### Aim:
Retype the listing that follows, word for word.

### Data section:

————————

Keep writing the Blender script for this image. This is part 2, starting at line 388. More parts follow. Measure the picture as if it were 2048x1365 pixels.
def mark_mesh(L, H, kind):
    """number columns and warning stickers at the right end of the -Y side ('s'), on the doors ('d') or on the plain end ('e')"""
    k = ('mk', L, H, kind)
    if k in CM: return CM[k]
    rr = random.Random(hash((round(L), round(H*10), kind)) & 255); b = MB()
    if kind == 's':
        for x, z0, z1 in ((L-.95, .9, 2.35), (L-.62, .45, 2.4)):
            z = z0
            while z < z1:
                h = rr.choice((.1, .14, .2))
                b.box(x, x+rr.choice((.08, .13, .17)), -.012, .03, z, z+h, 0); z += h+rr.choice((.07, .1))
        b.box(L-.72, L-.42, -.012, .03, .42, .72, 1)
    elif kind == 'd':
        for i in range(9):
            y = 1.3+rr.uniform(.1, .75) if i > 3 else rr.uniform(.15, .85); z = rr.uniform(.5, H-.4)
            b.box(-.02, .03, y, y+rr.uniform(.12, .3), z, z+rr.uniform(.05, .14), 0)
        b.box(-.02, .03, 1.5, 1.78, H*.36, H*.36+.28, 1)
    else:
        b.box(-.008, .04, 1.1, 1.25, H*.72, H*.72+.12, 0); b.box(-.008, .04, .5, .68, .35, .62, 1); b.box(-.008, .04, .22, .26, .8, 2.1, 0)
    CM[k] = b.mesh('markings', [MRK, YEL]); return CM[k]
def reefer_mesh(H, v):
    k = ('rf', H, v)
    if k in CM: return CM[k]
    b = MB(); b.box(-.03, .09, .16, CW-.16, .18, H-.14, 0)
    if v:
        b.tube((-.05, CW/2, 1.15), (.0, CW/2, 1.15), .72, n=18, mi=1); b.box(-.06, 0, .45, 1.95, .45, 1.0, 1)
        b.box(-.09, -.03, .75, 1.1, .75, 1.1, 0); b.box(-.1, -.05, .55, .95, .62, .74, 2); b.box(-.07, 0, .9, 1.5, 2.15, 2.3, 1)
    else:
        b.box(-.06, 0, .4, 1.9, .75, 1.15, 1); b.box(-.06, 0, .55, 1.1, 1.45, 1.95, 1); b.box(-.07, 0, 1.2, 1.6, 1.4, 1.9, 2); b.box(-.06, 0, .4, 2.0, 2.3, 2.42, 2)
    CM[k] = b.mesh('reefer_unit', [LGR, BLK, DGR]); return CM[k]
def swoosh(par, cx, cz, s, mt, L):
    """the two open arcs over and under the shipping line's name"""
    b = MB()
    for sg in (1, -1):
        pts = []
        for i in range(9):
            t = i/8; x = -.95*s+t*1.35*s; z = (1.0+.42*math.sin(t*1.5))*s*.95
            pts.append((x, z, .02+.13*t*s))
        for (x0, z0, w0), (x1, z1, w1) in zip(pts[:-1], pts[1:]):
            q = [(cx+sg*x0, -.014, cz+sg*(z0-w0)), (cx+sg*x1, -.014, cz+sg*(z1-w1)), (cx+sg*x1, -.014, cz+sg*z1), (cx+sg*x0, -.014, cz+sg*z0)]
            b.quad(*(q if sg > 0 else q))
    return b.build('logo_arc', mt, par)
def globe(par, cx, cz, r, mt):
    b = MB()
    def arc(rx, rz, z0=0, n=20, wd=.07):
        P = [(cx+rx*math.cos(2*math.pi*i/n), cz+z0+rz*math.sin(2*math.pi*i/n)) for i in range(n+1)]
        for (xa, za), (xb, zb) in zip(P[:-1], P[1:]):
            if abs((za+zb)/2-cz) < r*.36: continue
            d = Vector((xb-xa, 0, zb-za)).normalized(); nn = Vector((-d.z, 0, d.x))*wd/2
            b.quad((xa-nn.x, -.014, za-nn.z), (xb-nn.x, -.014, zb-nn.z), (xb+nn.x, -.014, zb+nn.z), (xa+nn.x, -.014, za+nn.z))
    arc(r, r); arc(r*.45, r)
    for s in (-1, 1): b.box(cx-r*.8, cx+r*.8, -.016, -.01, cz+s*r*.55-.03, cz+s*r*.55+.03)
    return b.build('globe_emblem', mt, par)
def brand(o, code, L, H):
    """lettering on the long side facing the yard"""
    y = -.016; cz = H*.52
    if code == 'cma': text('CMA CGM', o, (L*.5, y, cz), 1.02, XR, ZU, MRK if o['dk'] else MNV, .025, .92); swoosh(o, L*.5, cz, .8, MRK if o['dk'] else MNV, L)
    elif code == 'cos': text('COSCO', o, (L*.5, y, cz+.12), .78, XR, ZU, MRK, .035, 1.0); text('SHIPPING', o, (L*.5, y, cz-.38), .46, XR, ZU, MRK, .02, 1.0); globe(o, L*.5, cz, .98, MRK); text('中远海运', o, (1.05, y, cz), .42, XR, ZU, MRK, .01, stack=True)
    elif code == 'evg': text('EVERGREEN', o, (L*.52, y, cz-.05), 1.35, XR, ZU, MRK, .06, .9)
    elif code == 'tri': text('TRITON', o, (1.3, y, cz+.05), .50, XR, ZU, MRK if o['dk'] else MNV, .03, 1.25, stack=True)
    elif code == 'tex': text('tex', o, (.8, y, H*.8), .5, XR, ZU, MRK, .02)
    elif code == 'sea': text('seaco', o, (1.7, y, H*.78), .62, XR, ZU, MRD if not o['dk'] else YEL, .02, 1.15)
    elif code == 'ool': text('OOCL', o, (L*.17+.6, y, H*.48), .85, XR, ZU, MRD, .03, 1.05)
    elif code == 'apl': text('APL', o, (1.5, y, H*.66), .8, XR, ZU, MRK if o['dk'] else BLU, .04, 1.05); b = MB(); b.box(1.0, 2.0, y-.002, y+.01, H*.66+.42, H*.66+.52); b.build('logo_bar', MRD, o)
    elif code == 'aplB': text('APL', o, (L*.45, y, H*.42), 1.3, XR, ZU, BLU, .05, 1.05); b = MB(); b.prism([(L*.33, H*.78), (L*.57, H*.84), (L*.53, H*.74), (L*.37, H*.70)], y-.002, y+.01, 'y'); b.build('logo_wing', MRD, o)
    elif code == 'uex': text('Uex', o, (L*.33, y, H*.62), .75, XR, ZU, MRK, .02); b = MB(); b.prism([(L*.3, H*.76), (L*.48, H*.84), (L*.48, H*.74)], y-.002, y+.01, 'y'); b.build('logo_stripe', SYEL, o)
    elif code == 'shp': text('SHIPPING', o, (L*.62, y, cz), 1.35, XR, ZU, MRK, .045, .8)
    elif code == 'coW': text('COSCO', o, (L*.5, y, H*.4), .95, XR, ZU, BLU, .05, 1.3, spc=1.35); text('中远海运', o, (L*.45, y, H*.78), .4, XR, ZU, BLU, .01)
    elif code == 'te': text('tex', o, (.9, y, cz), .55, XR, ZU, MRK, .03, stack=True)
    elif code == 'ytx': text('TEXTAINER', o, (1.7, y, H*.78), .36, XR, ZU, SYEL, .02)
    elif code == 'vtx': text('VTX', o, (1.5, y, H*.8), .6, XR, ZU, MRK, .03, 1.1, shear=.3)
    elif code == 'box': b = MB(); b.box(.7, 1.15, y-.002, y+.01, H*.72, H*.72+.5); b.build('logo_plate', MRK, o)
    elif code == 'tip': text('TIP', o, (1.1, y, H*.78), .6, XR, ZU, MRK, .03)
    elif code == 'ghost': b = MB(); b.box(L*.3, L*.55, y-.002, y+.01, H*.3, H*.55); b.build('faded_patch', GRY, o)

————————

### Solution for this exercise:
Keep writing the Blender script for this image. This is part 2, starting at line 388. More parts follow. Measure the picture as if it were 2048x1365 pixels.
def mark_mesh(L, H, kind):
    """number columns and warning stickers at the right end of the -Y side ('s'), on the doors ('d') or on the plain end ('e')"""
    k = ('mk', L, H, kind)
    if k in CM: return CM[k]
    rr = random.Random(hash((round(L), round(H*10), kind)) & 255); b = MB()
    if kind == 's':
        for x, z0, z1 in ((L-.95, .9, 2.35), (L-.62, .45, 2.4)):
            z = z0
            while z < z1:
                h = rr.choice((.1, .14, .2))
                b.box(x, x+rr.choice((.08, .13, .17)), -.012, .03, z, z+h, 0); z += h+rr.choice((.07, .1))
        b.box(L-.72, L-.42, -.012, .03, .42, .72, 1)
    elif kind == 'd':
        for i in range(9):
            y = 1.3+rr.uniform(.1, .75) if i > 3 else rr.uniform(.15, .85); z = rr.uniform(.5, H-.4)
            b.box(-.02, .03, y, y+rr.uniform(.12, .3), z, z+rr.uniform(.05, .14), 0)
        b.box(-.02, .03, 1.5, 1.78, H*.36, H*.36+.28, 1)
    else:
        b.box(-.008, .04, 1.1, 1.25, H*.72, H*.72+.12, 0); b.box(-.008, .04, .5, .68, .35, .62, 1); b.box(-.008, .04, .22, .26, .8, 2.1, 0)
    CM[k] = b.mesh('markings', [MRK, YEL]); return CM[k]
def reefer_mesh(H, v):
    k = ('rf', H, v)
    if k in CM: return CM[k]
    b = MB(); b.box(-.03, .09, .16, CW-.16, .18, H-.14, 0)
    if v:
        b.tube((-.05, CW/2, 1.15), (.0, CW/2, 1.15), .72, n=18, mi=1); b.box(-.06, 0, .45, 1.95, .45, 1.0, 1)
        b.box(-.09, -.03, .75, 1.1, .75, 1.1, 0); b.box(-.1, -.05, .55, .95, .62, .74, 2); b.box(-.07, 0, .9, 1.5, 2.15, 2.3, 1)
    else:
        b.box(-.06, 0, .4, 1.9, .75, 1.15, 1); b.box(-.06, 0, .55, 1.1, 1.45, 1.95, 1); b.box(-.07, 0, 1.2, 1.6, 1.4, 1.9, 2); b.box(-.06, 0, .4, 2.0, 2.3, 2.42, 2)
    CM[k] = b.mesh('reefer_unit', [LGR, BLK, DGR]); return CM[k]
def swoosh(par, cx, cz, s, mt, L):
    """the two open arcs over and under the shipping line's name"""
    b = MB()
    for sg in (1, -1):
        pts = []
        for i in range(9):
            t = i/8; x = -.95*s+t*1.35*s; z = (1.0+.42*math.sin(t*1.5))*s*.95
            pts.append((x, z, .02+.13*t*s))
        for (x0, z0, w0), (x1, z1, w1) in zip(pts[:-1], pts[1:]):
            q = [(cx+sg*x0, -.014, cz+sg*(z0-w0)), (cx+sg*x1, -.014, cz+sg*(z1-w1)), (cx+sg*x1, -.014, cz+sg*z1), (cx+sg*x0, -.014, cz+sg*z0)]
            b.quad(*(q if sg > 0 else q))
    return b.build('logo_arc', mt, par)
def globe(par, cx, cz, r, mt):
    b = MB()
    def arc(rx, rz, z0=0, n=20, wd=.07):
        P = [(cx+rx*math.cos(2*math.pi*i/n), cz+z0+rz*math.sin(2*math.pi*i/n)) for i in range(n+1)]
        for (xa, za), (xb, zb) in zip(P[:-1], P[1:]):
            if abs((za+zb)/2-cz) < r*.36: continue
            d = Vector((xb-xa, 0, zb-za)).normalized(); nn = Vector((-d.z, 0, d.x))*wd/2
            b.quad((xa-nn.x, -.014, za-nn.z), (xb-nn.x, -.014, zb-nn.z), (xb+nn.x, -.014, zb+nn.z), (xa+nn.x, -.014, za+nn.z))
    arc(r, r); arc(r*.45, r)
    for s in (-1, 1): b.box(cx-r*.8, cx+r*.8, -.016, -.01, cz+s*r*.55-.03, cz+s*r*.55+.03)
    return b.build('globe_emblem', mt, par)
def brand(o, code, L, H):
    """lettering on the long side facing the yard"""
    y = -.016; cz = H*.52
    if code == 'cma': text('CMA CGM', o, (L*.5, y, cz), 1.02, XR, ZU, MRK if o['dk'] else MNV, .025, .92); swoosh(o, L*.5, cz, .8, MRK if o['dk'] else MNV, L)
    elif code == 'cos': text('COSCO', o, (L*.5, y, cz+.12), .78, XR, ZU, MRK, .035, 1.0); text('SHIPPING', o, (L*.5, y, cz-.38), .46, XR, ZU, MRK, .02, 1.0); globe(o, L*.5, cz, .98, MRK); text('中远海运', o, (1.05, y, cz), .42, XR, ZU, MRK, .01, stack=True)
    elif code == 'evg': text('EVERGREEN', o, (L*.52, y, cz-.05), 1.35, XR, ZU, MRK, .06, .9)
    elif code == 'tri': text('TRITON', o, (1.3, y, cz+.05), .50, XR, ZU, MRK if o['dk'] else MNV, .03, 1.25, stack=True)
    elif code == 'tex': text('tex', o, (.8, y, H*.8), .5, XR, ZU, MRK, .02)
    elif code == 'sea': text('seaco', o, (1.7, y, H*.78), .62, XR, ZU, MRD if not o['dk'] else YEL, .02, 1.15)
    elif code == 'ool': text('OOCL', o, (L*.17+.6, y, H*.48), .85, XR, ZU, MRD, .03, 1.05)
    elif code == 'apl': text('APL', o, (1.5, y, H*.66), .8, XR, ZU, MRK if o['dk'] else BLU, .04, 1.05); b = MB(); b.box(1.0, 2.0, y-.002, y+.01, H*.66+.42, H*.66+.52); b.build('logo_bar', MRD, o)
    elif code == 'aplB': text('APL', o, (L*.45, y, H*.42), 1.3, XR, ZU, BLU, .05, 1.05); b = MB(); b.prism([(L*.33, H*.78), (L*.57, H*.84), (L*.53, H*.74), (L*.37, H*.70)], y-.002, y+.01, 'y'); b.build('logo_wing', MRD, o)
    elif code == 'uex': text('Uex', o, (L*.33, y, H*.62), .75, XR, ZU, MRK, .02); b = MB(); b.prism([(L*.3, H*.76), (L*.48, H*.84), (L*.48, H*.74)], y-.002, y+.01, 'y'); b.build('logo_stripe', SYEL, o)
    elif code == 'shp': text('SHIPPING', o, (L*.62, y, cz), 1.35, XR, ZU, MRK, .045, .8)
    elif code == 'coW': text('COSCO', o, (L*.5, y, H*.4), .95, XR, ZU, BLU, .05, 1.3, spc=1.35); text('中远海运', o, (L*.45, y, H*.78), .4, XR, ZU, BLU, .01)
    elif code == 'te': text('tex', o, (.9, y, cz), .55, XR, ZU, MRK, .03, stack=True)
    elif code == 'ytx': text('TEXTAINER', o, (1.7, y, H*.78), .36, XR, ZU, SYEL, .02)
    elif code == 'vtx': text('VTX', o, (1.5, y, H*.8), .6, XR, ZU, MRK, .03, 1.1, shear=.3)
    elif code == 'box': b = MB(); b.box(.7, 1.15, y-.002, y+.01, H*.72, H*.72+.5); b.build('logo_plate', MRK, o)
    elif code == 'tip': text('TIP', o, (1.1, y, H*.78), .6, XR, ZU, MRK, .03)
    elif code == 'ghost': b = MB(); b.box(L*.3, L*.55, y-.002, y+.01, H*.3, H*.55); b.build('faded_patch', GRY, o)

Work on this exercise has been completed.